◆ What you are asked to do: Copy out each line that mentions the word "part".

◆ Supplied information:

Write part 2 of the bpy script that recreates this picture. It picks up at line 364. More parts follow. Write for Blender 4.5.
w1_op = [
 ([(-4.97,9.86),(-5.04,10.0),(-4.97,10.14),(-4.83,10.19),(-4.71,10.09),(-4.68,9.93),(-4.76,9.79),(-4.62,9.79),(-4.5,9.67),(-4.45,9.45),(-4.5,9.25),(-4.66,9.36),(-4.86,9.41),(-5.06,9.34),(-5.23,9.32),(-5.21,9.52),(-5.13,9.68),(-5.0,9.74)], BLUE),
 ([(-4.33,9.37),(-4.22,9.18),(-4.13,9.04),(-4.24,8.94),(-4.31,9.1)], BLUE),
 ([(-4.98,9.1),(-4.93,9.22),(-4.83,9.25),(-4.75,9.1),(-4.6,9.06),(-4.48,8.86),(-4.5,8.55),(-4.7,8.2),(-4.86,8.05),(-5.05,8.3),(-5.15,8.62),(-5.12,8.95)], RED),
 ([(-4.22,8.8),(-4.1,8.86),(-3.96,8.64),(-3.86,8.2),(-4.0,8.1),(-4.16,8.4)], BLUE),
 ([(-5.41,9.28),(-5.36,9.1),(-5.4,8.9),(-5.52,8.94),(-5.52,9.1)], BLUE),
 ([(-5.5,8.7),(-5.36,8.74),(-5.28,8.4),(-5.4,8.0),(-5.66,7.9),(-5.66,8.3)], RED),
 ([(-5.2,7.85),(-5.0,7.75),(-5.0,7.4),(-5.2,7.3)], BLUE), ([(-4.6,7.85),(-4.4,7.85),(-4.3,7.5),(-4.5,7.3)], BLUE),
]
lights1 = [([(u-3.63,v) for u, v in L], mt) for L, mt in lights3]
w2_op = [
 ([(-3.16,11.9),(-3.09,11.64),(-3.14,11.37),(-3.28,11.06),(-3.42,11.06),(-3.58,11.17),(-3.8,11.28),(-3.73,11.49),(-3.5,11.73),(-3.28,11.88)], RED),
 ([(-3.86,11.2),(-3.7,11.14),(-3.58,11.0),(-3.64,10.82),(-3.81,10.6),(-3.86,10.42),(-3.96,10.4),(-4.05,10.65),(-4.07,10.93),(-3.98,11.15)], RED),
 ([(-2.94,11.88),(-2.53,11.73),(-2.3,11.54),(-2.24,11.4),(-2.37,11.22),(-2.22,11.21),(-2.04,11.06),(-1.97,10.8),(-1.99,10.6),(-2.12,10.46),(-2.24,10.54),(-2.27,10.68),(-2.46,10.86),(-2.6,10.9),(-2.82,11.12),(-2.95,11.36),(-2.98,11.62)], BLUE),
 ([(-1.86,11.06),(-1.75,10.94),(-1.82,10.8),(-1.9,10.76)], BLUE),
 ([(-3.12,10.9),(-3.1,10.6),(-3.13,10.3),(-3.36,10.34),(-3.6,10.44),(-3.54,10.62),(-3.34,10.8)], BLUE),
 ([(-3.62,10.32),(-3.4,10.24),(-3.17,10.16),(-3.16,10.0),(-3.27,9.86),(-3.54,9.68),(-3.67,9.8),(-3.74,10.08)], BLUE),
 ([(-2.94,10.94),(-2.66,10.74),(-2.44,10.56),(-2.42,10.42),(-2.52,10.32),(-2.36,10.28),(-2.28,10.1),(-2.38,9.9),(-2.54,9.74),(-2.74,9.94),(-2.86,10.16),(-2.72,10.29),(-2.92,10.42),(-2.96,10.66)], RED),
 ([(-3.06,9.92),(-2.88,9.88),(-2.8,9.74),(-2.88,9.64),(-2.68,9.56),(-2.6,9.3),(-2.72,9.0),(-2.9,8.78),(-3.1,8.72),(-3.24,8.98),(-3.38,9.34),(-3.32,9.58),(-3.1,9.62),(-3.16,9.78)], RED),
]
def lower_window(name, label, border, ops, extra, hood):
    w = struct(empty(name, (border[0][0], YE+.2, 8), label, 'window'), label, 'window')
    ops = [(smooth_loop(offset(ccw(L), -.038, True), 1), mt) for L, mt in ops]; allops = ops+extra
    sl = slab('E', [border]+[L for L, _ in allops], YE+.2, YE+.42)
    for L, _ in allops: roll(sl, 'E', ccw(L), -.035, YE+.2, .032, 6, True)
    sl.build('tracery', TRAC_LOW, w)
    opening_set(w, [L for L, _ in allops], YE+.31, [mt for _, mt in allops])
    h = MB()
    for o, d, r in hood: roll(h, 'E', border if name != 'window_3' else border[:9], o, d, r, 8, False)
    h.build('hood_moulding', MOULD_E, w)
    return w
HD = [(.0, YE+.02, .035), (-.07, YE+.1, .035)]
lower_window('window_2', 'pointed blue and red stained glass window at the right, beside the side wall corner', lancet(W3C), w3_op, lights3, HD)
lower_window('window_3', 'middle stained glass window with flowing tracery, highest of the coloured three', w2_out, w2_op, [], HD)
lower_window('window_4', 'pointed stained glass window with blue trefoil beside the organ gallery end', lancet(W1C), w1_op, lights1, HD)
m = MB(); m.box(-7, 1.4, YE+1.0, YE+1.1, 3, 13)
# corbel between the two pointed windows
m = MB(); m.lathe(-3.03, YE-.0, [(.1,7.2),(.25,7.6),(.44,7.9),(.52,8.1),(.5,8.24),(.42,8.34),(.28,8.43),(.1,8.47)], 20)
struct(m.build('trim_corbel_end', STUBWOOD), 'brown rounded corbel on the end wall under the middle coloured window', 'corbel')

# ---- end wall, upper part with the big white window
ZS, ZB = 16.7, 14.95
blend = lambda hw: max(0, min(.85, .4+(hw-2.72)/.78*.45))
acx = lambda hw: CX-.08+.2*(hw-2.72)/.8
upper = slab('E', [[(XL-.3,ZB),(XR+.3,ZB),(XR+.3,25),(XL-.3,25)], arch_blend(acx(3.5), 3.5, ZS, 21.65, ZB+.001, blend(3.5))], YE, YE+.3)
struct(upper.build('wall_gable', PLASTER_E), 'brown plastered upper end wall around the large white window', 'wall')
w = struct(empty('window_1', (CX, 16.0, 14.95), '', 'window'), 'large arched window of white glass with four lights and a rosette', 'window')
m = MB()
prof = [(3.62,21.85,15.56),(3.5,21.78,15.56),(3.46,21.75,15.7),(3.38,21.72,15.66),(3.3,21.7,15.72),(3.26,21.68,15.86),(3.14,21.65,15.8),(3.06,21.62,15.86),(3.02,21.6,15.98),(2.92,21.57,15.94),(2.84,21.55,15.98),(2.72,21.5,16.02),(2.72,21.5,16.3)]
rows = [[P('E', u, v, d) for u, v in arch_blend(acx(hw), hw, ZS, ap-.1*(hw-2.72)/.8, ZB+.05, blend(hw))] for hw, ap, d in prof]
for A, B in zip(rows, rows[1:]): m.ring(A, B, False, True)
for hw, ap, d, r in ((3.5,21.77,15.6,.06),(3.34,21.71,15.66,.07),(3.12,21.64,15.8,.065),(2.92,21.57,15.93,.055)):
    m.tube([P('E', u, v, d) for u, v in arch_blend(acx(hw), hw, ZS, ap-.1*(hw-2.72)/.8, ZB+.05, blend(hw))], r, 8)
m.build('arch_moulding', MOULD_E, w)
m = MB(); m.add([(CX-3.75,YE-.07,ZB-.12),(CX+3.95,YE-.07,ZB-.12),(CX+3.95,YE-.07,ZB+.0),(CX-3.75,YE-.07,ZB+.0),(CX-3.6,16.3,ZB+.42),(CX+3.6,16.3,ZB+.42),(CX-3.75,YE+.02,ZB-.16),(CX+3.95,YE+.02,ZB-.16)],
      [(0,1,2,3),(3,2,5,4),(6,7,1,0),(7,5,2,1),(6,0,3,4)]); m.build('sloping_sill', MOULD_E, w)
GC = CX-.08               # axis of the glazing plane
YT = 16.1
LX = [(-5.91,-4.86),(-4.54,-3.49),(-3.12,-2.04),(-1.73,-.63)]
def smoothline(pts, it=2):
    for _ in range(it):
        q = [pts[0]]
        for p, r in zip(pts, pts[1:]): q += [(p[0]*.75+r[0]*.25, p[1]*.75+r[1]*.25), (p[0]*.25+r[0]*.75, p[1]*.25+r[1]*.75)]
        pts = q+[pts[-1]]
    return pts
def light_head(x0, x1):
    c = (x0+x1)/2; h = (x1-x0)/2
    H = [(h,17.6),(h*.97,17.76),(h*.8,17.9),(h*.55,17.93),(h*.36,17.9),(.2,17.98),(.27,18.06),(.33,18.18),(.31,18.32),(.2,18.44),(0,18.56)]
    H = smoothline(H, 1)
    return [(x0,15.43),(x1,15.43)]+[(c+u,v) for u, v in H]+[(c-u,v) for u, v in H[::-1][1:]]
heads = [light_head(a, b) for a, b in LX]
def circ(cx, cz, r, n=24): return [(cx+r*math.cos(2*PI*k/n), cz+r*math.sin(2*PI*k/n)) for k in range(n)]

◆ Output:
Write part 2 of the bpy script that recreates this picture. It picks up at line 364. More parts follow. Write for Blender 4.5.
# ---- end wall, upper part with the big white window